Pakistan has 24 million children out of school: government
Islamabad: A staggering 24 million Pakistani children are out of school, a new government report showed, laying bare the state of education in a country where around a quarter of the population is believed to be under 16.
Of the 50.8 million children aged five to 16 in the country, 47 per cent do not receive an education, according to the annual Pakistan Education Statistics report for 2014-2015, a rare example in Pakistan of a government document exposing a stark reality.
Mosharraf Zaidi, campaign director for Alif Ailaan, a non-government organisation working to improve education, branded the public education system a "complete failure".
However he praised the report itself on Friday, saying it was "important for government documents to reflect reality". Pakistan has not conducted a national census for 17 years, but around two-thirds of the roughly 200 million population are believed to be under 30.
The report, released yesterday and compiled using population projections and demographic analysis, put the number of school-age children at 50.8 million.

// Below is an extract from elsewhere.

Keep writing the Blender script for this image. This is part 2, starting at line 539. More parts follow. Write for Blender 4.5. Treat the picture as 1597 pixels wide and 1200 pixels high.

Of the 24 million who are not in school, more are girls, 12.8 million compared to 11.2 million boys, said the report, which also revealed that 69 percent of children enrolled at primary school level drop out by the fifth year.
It also highlighted the lack of resources for education in Pakistan. Around 29 percent of government primary schools operate with just a single teacher, it said, 18 percent have only one classroom, and nine percent do not even have a building. But the report did have a silver lining: the number of children out of school is around one million less than the previous year.